A chi lo ha accusato di aver tolto l’italianità alle aziende del gruppo spostandone la sede legale all’estero, ha sempre risposto che la produzione, la creazione, il lavoro sono rimasti negli stabilimenti italiani. Questo fa davvero l’italianità e banalmente è dove l’azienda opera e con quali maestranze che conta davvero.
La lezione di Sergio Marchionne è la più importante che ti insegnano quando studi discipline manageriali: è importante conoscere bene la differenza fra le aziende e quello che rappresentano. Nel caso della Ferrari, da un lato c’era una leggenda, dall’altro una struttura fatta di impianti e persone; la leggenda non si discute, si ammira e si rispetta, ma gli impianti possono rivelarsi inadeguati e le persone possono commettere sbagli, quindi è da lì che si parte. La sua idea, applicata in tutte le aziende che ha guidato, di promuovere quadri intermedi, i manager di medio livello, invece di importare da fuori questo o quel nome, ha avuto successo anche in Ferrari. Si parte dal presupposto che all’ombra di chi tiene le redini spesso siedono professionisti che amano l’azienda, che lì si sono formati e la conoscono, che vogliono crescere e che hanno spesso le idee vincenti. Non sono giovanissimi prodotti delle scuole di management né divini maestri intoccabili: sono persone che hanno voglia, esperienza e capacità, ma sono nascoste fra i ranghi. Date loro le chiavi della stanza dei bottoni e dimostreranno quanto valgono – indicava Sergio Marchionne. Così è stato, per i vari Binotto e Resta, anche a prezzo di sacrifici dolorosi, come per gli Allison.

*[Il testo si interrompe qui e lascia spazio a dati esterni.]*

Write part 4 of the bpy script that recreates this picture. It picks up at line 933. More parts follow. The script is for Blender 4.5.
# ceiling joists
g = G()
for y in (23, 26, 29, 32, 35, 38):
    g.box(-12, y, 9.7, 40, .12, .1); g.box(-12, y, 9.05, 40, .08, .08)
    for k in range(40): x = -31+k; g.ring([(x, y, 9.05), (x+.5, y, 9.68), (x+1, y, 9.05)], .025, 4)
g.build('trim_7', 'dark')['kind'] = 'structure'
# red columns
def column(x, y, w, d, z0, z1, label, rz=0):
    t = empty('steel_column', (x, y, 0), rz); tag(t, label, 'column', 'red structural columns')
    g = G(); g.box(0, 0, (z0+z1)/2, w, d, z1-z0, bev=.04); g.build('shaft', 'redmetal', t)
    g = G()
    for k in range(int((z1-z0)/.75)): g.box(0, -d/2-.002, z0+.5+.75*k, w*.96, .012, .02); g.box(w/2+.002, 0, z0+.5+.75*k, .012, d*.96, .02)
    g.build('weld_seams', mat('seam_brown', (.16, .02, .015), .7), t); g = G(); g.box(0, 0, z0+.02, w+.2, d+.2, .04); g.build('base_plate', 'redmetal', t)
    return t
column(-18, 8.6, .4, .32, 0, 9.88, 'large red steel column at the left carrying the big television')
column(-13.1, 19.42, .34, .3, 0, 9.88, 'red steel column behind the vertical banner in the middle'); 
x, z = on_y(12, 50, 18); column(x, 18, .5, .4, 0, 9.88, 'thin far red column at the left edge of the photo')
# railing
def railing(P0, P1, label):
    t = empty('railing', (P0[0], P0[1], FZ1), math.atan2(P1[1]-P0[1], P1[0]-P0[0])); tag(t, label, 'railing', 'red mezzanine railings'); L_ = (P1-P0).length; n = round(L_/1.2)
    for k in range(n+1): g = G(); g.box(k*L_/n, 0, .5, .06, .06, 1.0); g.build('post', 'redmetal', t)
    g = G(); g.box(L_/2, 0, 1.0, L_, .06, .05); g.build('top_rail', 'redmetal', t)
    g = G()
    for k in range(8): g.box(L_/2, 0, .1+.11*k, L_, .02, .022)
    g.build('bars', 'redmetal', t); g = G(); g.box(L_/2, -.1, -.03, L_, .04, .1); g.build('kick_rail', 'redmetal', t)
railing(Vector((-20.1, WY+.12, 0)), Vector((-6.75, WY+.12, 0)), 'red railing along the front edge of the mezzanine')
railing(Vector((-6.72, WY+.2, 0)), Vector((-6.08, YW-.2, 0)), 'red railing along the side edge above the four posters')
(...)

Che io sia abruzzese è noto a chi mi legge. Che io abbia una formazione classica ben radicata si intuisce da come scrivo e che non sia più una ventenne è ormai chiaro, spero non dalle foto ma dai miei racconti. Quel che molti non sanno è che professionalmente ho un curriculum di studi manageriali affinato lavorando nella consulenza finanziaria alle aziende, oltre a essere commercialista e revisore legale. Da pescarese, non posso che ringraziare Sergio Marchionne, l’unico abruzzese finito in copertina sul Times. Da professionista il cui primo incarico è stato proprio per una concessionaria Chrysler alle prese con i suoi controlli di gestione, per il professionista Sergio Marchionne ho grande ammirazione e ammetto senza riserve che mi sarebbe piaciuto incontrarlo. Quel che avrei voluto dirgli – cercando disperatamente di non buttarla in caciara – lo scriverò qui.
Credo che l’aver tolto fondamento a tutti i riti e le formalità della figura manageriale, in primis dall’abbigliamento in stile cassa da morto, l’idea di accorciare la distanza fra chi lavora e chi dirige il lavoro, il disincanto e il cinismo dosati con equilibrio assieme a una rigorosa preparazione siano tutti precetti molto importanti. Ma soprattutto per quelli come me, per quelli che sono considerati troppo vecchi per essere giovani rampanti ma troppo acerbi per essere decisivi, Sergio Marchionne è stato importante. Quando sei un laureando ventenne sentire Steve Jobs che ti sprona a essere affamato e folle ti dà la forza per realizzare i tuoi sogni, ma se dopo qualche anno ti guardi indietro e ci ripensi capita che non puoi più permetterti la follia; la fame, invece – intesa anche come rimpianto, mancata realizzazione, delusione professionale – la temi. Ti serve anche un Sergio Marchionne che ti metta alla prova, che ti inviti a essere agile, aperto al dibattito, umile ma impavido e mai mediocre. E che non tema di essere odiato e di mettere da parte il concetto di felicità personale pur di mantenere la serietà dei propri impegni.
Quanto valgano queste rinunce di fronte alla fine di tutto non so dirlo, né se il ricordo pareggerà il peso del rimpianto. Posso solo salutare con rispetto Sergio Marchionne, l’uomo col maglione che ha iniziato il suo viaggio a piedi per le strade di Cugnoli e l’ha concluso a bordo di una Ferrari.